Projection Review

Projection ReviewSpinning Real Films

Panic Fest 2026 Coverage

Projection review

Making movies can be Hell. Making them with your dead father can be worse.

Festival reviews will not contain spoilers.

Projection Review
Spinning Real Films

Projection

Directed by Evan Samaras and George Scoufaras

Written by Evan Samaras and George Scoufaras

Starring Nicholas Runfolo, Pamela Carey and Brad Hamler

Projection Review

Projection is a descent into madness movie.  It’s a particular subgenre that I enjoy quite a bit as long as there are two key aspects attached to it.  First…the performance of the person playing the character descending into said madness has to be strong.  Without that…you have a movie ripe to fall off the rails.  Second…the story needs to have a hook interesting enough to hold your attention throughout the film.  It can be fun/scary/fascinating to watch the lead character lose their grip on reality.  But it won’t sustain an entire full length feature unless there’s a strong secondary facet to it.  Imagine a movie about someone losing their mind over a traffic jam and the actor is giving a subpar performance.  You’d effectively have nothing to care about.
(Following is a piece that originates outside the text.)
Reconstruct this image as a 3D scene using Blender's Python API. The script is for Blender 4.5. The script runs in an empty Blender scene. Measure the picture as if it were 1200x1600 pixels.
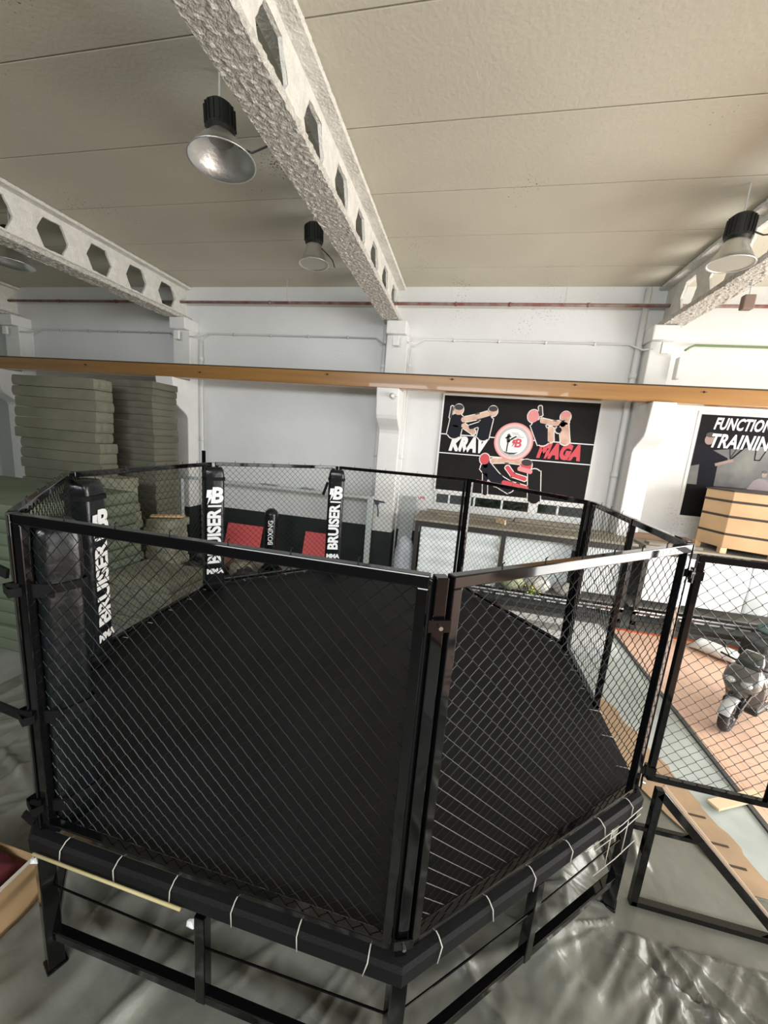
import bpy, bmesh, math, random
from mathutils import Vector, Matrix, noise
random.seed(7)
SC = bpy.context.scene
COL = SC.collection
PI = math.pi

# ------------------------------------------------------------------ camera
def camera():
    yaw, pit, rol = (math.radians(a) for a in (11.36, 10.49, 4.56))
    fw = Vector((-math.sin(yaw)*math.cos(pit), math.cos(yaw)*math.cos(pit), -math.sin(pit)))
    rt = Vector((math.cos(yaw), math.sin(yaw), 0)); up = rt.cross(fw)
    r2 = math.cos(rol)*rt + math.sin(rol)*up; u2 = -math.sin(rol)*rt + math.cos(rol)*up
    cd = bpy.data.cameras.new('camera'); co = bpy.data.objects.new('camera', cd); COL.objects.link(co)
    cd.sensor_fit = 'VERTICAL'; cd.sensor_height = 36; cd.sensor_width = 27
    cd.lens = 594.4/1600*36; cd.clip_start = .02; cd.clip_end = 200
    m = Matrix((r2, u2, -fw)).transposed().to_4x4(); m.translation = Vector((0, 0, 3.2725))
    co.matrix_world = m; SC.camera = co
camera()

# ------------------------------------------------------------------ light
W = bpy.data.worlds.new('world'); SC.world = W; W.use_nodes = True
W.node_tree.nodes['Background'].inputs[0].default_value = (.80, .90, 1.0, 1)
W.node_tree.nodes['Background'].inputs[1].default_value = 1.2
def area(name, loc, direction, sx, sy, power, color, spread=180):
    l = bpy.data.lights.new(name, 'AREA'); l.shape = 'RECTANGLE'; l.size = sx; l.size_y = sy
    l.energy = power; l.color = color; l.spread = math.radians(spread)
    o = bpy.data.objects.new(name, l); COL.objects.link(o); o.location = loc
    o.rotation_euler = Vector(direction).to_track_quat('-Z', 'Y').to_euler()
    return o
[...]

The good news is that Projection isn’t about a traffic jam and it doesn’t feature a poor lead performance.  It checks my two boxes for an effective and engaging descent into madness very well.  Nicholas Runfolo gives a great performance in the lead role of Thomas.  His troubles begin with the death of his father.  Unresolved issues surrounding that put a strain on him and lead him to a surprising place.  He decides to write and direct a movie as a way to cope.  The problem is…he’s doing it with his dead father (Brad Hamler).

Projection leads Thomas down an ultimately deadly path where he can no longer separate fiction from reality.  Whatever closure he was hoping to get working on the film is turned upside down by the presence of his domineering, pushy and still deceased father.  Projection ultimately becomes somewhat about Thomas’s fears of becoming a father himself.  His girlfriend Sam (Pamela Carey) gets a firsthand view of Thomas’s obsession turned madness.  She’s powerless to stop the descent…and only adds another layer to it with that whole potential fatherhood issue.

The fun in Projection, if one wants to call it that, comes from watching Thomas make his doomed movie.  You could easily take the story as an allegory for the passion it takes to make a film…and how easy it can be to cross the line.  Several scenes play out no differently than a story about working for a difficult director would.  You know…other than the totally dead father the director is interacting with the whole time.  If this exercise was meant to bring Thomas closer to his late father…I guess the good news is that it worked.  The bad news is that everyone, including Thomas, is in mortal danger.

Writer/directors Evan Samaras and George Scoufaras nail the feeling of an obsessive person trying to make an ultra-independent film.  Using the trauma of unresolved issues, fears of possible impending fatherhood and grief over the loss of a parent to throw a perfect storm at the director gives Projection a lot to work with.  It melds them together to put its lead into an overwhelming situation…and lets him take it out on everyone around him.  As a story also about independent film production…it really fits.

Scare Value

Descent into madness movies can be difficult if you don’t connect to the character’s plight or care about what they’re doing. Projection finds a way to make both sides work. Watching Thomas make his movie is an engaging plot. Watching him do it with his dead father makes it fascinating. As you would expect…things turn dangerous quickly. A strong lead performance and a fittingly swift descent give Projection the momentum it needs to keep you watching while everything unravels.